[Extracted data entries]
═══

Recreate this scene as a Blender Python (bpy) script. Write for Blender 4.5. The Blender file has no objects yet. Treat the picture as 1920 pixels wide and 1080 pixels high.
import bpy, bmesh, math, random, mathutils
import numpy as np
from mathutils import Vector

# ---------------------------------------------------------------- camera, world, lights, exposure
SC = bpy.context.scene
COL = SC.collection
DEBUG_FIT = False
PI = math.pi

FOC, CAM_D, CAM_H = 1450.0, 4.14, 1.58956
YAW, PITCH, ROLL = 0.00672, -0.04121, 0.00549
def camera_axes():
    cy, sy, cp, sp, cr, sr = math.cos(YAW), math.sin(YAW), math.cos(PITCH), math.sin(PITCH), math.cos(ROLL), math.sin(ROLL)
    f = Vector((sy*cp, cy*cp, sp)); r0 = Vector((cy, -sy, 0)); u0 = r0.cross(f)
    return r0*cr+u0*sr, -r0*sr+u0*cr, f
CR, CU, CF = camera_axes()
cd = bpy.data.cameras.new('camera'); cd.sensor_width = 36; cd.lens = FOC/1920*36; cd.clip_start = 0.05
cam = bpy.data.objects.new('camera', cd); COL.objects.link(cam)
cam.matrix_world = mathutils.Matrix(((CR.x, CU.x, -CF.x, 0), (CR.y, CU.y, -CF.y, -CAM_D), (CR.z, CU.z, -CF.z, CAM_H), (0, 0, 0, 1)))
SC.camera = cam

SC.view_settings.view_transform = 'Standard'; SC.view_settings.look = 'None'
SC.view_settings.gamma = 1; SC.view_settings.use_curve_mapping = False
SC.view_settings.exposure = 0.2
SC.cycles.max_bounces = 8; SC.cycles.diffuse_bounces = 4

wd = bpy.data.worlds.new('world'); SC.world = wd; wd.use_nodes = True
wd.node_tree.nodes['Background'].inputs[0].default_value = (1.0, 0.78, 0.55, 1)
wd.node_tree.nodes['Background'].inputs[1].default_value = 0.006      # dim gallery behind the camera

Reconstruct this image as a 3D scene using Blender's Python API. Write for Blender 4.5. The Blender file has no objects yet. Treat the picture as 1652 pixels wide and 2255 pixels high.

═══

Reproduce the material precisely, including every line.

Recreate this scene as a Blender Python (bpy) script. Write for Blender 4.5. The Blender file has no objects yet. Treat the picture as 1920 pixels wide and 1080 pixels high.
import bpy, bmesh, math, random, mathutils
import numpy as np
from mathutils import Vector

# ---------------------------------------------------------------- camera, world, lights, exposure
SC = bpy.context.scene
COL = SC.collection
DEBUG_FIT = False
PI = math.pi

FOC, CAM_D, CAM_H = 1450.0, 4.14, 1.58956
YAW, PITCH, ROLL = 0.00672, -0.04121, 0.00549
def camera_axes():
    cy, sy, cp, sp, cr, sr = math.cos(YAW), math.sin(YAW), math.cos(PITCH), math.sin(PITCH), math.cos(ROLL), math.sin(ROLL)
    f = Vector((sy*cp, cy*cp, sp)); r0 = Vector((cy, -sy, 0)); u0 = r0.cross(f)
    return r0*cr+u0*sr, -r0*sr+u0*cr, f
CR, CU, CF = camera_axes()
cd = bpy.data.cameras.new('camera'); cd.sensor_width = 36; cd.lens = FOC/1920*36; cd.clip_start = 0.05
cam = bpy.data.objects.new('camera', cd); COL.objects.link(cam)
cam.matrix_world = mathutils.Matrix(((CR.x, CU.x, -CF.x, 0), (CR.y, CU.y, -CF.y, -CAM_D), (CR.z, CU.z, -CF.z, CAM_H), (0, 0, 0, 1)))
SC.camera = cam

SC.view_settings.view_transform = 'Standard'; SC.view_settings.look = 'None'
SC.view_settings.gamma = 1; SC.view_settings.use_curve_mapping = False
SC.view_settings.exposure = 0.2
SC.cycles.max_bounces = 8; SC.cycles.diffuse_bounces = 4

wd = bpy.data.worlds.new('world'); SC.world = wd; wd.use_nodes = True
wd.node_tree.nodes['Background'].inputs[0].default_value = (1.0, 0.78, 0.55, 1)
wd.node_tree.nodes['Background'].inputs[1].default_value = 0.006      # dim gallery behind the camera

Reconstruct this image as a 3D scene using Blender's Python API. Write for Blender 4.5. The Blender file has no objects yet. Treat the picture as 1652 pixels wide and 2255 pixels high.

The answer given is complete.